Apalagi, saat kabar ketidakcocokan pelatih PSM dengan Klok yang disangkutpautkan dengan transfer. Perbincangan soal PSM jadi meluas. Akhirnya, ekosistem PSM tetap hidup. Produsen-distributor-konsumen ikatannya makin kuat.
Yang paling lucu adalah orang yang tegang-tegangan dan ingin membawa rumor ini ke dalam nuansa yang gelap, seperti mengagitasi kawannya untuk memusuhi penyebar rumor yang tidak-tidak. Apa sih?
Jika mendapati orang seperti itu, ingin kutepuk pundaknya dan berbisik lirih di telinganya, “santailah…”
Penggemar-penggemar bebal macam begitu tidak pernah mengerti betapa sepakbola punya beribu tafsir. Itu yang mengindahkan wujudnya dalam mata penggemar yang sehat.
Sepak bola itu, kawan, adalah industri yang istilahnya, “kalau yu punya duit, nih ambil klub gue atau ambil aja pemain gue kalau doku lu cukup coy. Saling menguntungkanlah kita, kan.“
Jika menyadari hal itu, kita pasti akan santai menanggapi rumor. Begitu juga dengan politik. Semua soal fulus saja atau istilah bekennya, fresh money.
Toh liga ini dibangun dari duit industri yang besar. Mulai dari sponsor klub dan lain-lain. Banyak variabel yang membuat dunia sepak bola penuh ketidakpastian. Contohnya, satu klub besar dibeli dan diganti namanya. Siapa coba yang membayangkan klub besar dan punya sejarah bisa diganti namanya?

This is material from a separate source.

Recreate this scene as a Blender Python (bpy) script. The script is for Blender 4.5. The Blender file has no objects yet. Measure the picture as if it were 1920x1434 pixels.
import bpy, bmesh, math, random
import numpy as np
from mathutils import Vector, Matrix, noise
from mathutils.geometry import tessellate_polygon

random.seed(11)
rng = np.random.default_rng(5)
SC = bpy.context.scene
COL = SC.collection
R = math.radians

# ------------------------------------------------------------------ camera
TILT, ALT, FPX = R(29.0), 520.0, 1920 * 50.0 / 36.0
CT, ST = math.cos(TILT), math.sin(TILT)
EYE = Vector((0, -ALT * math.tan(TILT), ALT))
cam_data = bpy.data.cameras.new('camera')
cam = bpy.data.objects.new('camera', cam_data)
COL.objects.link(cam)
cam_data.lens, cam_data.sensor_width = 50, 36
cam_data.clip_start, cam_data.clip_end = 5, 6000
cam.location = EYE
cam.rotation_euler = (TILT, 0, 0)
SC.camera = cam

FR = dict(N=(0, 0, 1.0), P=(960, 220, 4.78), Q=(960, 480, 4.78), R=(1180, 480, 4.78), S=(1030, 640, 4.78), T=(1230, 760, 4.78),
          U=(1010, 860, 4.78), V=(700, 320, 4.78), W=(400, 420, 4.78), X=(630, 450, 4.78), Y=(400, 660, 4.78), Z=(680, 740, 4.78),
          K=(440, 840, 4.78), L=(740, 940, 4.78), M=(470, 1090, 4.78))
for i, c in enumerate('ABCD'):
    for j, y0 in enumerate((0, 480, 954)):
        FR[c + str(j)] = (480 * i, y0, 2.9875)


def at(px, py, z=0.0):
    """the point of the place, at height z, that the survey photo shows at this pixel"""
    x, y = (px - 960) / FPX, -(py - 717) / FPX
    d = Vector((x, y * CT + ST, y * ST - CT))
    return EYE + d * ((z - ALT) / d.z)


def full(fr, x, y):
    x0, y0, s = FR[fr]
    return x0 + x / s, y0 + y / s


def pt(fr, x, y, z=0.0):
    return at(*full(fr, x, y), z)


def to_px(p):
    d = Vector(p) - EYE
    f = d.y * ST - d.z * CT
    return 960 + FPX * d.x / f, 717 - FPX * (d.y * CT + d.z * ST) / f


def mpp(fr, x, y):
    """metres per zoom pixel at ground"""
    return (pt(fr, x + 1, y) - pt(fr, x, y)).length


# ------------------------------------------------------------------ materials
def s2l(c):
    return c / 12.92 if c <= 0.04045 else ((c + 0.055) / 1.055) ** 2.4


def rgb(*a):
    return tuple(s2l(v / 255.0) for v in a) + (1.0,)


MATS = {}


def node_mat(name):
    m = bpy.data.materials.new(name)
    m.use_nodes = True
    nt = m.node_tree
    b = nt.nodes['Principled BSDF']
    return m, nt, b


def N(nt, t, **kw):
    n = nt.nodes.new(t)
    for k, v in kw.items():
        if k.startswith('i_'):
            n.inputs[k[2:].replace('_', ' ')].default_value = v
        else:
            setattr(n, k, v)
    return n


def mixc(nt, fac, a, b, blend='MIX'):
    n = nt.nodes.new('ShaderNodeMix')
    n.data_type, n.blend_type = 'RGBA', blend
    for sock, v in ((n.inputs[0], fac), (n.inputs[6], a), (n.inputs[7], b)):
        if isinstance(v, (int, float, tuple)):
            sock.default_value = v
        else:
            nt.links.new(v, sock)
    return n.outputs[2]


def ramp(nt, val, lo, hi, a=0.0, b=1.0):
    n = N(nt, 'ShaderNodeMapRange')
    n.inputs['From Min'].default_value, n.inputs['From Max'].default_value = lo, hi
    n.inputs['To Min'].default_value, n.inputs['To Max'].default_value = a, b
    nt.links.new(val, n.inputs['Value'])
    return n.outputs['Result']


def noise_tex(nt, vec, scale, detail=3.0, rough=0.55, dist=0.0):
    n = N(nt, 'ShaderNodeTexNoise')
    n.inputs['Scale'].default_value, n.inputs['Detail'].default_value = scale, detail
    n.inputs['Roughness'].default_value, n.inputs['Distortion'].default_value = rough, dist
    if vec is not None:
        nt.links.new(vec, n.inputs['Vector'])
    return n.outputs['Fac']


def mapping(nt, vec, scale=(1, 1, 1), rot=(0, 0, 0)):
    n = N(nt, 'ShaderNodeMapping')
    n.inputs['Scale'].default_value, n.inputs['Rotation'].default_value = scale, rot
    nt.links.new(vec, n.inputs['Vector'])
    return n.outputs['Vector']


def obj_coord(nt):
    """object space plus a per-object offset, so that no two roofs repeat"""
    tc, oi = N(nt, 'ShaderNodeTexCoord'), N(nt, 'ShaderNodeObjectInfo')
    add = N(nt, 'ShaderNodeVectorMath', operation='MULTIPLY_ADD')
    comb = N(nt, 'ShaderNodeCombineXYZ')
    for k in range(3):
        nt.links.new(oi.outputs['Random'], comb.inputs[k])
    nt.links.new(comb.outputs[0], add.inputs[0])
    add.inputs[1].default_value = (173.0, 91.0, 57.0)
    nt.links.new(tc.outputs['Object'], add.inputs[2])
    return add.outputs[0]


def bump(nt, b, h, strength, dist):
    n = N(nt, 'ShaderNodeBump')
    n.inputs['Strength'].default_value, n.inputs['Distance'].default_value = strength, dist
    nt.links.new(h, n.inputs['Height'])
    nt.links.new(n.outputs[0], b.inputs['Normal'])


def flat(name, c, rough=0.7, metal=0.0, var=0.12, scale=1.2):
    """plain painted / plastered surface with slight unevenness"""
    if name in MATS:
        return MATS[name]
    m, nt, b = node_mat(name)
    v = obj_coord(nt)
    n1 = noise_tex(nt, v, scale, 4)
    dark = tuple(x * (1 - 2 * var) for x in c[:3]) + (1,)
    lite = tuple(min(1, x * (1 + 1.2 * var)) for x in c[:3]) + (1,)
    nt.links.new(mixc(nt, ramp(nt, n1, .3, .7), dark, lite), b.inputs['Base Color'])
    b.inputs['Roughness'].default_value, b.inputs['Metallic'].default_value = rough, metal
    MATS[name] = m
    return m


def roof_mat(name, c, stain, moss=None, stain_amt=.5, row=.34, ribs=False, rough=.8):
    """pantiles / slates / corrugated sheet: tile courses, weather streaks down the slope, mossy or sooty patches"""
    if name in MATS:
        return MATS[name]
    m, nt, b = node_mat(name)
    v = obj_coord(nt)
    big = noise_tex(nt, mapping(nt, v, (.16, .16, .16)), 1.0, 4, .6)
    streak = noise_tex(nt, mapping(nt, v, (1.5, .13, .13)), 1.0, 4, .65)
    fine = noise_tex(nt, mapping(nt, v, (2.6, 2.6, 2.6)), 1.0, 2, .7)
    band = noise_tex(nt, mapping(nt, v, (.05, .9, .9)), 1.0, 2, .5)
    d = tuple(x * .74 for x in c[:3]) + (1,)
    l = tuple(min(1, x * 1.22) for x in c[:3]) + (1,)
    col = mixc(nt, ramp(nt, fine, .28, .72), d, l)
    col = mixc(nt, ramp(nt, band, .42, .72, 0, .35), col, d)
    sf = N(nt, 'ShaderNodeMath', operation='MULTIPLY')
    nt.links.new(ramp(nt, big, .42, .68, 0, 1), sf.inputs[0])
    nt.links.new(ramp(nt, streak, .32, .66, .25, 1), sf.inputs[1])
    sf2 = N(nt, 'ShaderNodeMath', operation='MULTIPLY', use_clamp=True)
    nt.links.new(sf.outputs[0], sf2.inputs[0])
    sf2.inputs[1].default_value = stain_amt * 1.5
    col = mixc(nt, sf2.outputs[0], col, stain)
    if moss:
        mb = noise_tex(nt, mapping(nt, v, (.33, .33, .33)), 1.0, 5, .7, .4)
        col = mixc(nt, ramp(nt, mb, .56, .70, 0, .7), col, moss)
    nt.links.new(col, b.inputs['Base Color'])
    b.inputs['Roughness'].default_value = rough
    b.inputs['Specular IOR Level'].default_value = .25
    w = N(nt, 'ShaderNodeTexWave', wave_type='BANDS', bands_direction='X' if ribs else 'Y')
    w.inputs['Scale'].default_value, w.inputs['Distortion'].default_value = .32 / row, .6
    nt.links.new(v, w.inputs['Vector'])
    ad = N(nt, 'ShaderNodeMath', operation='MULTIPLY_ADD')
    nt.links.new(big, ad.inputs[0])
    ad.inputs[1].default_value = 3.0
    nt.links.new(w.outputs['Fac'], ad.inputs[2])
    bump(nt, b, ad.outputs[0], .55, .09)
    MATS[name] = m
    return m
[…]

Yang kedua, kalau pemain pujaan dijual untuk kesehatan klub yang kalian banggakan, ya tidak mengapa kan? Daripada, klub yang kalian bela mati-matian itu ngos-ngosan bayar gaji dan lain-lain.
Lebih baik, satu pemain mahal angkat kaki demi menghidupi satu klub bersejarah. Kecuali, pemain itu kepalang nyaman dan bertahan dalam klub meski gajinya dikurangi, ya bisa jadi. Ingatlah kawan, mengelola satu klub di Indonesia ini, dipikir saja sulit, apalagi dikelola.
Sebagai eks jurnalis olahraga yang pernah meliput liga lokal dan nasional, sepak bola itu sedikit banyak bisa hidup dari rumor. Berita membuat sepakbola bisa eksis. Bayangkan jika tak ada berita olahraga?
Sedikit bocoran, jika dipikir rumor itu tidak menghidupi klub dan pemain, kalian salah besar. Semakin santer klub dan pemain masuk dalam pusaran rumor, maka nilai tawarnya semakin gede.
Misal, seorang pemain dirumorkan akan ke PSM. Jika klub selain PSM juga kepincut merekrutnya, maka si pemain bisa beralasan, “saya ditawari segini sama PSM, kalau kamu bisa lebih dan tawaran kamu menarik, niat saya ke PSM bisa saya urungkan.”
Modal rumor saja, citra seorang pemain bisa terangkat drastis, berikut harganya. Itu belum mafia-mafiaan ya. Belum. Klub? Jelas terangkat juga dong. Sebisa mungkin, nama klub harus jadi top of mind di semua kalangan. Punya brand yang asyik.
Semakin banyak pemberitaan positif dan rumor yang melingkupinya, serta memancing orang-orang untuk menonton laganya, maka nilai untuk sponsor dan saham pemilik klub bisa saja naik. Semua tergantung perkembangan klub.
Sampai di sini, saya cuma ingin bilang, sepak bola tanpa rumor itu tidak asyik. Politik tanpa katanya-katanya, juga tak menarik. Nikmati saja, namanya juga sepak bola yang dipolitisir atau politisi yang didandani pakai baju sepak bola. Ya, kan?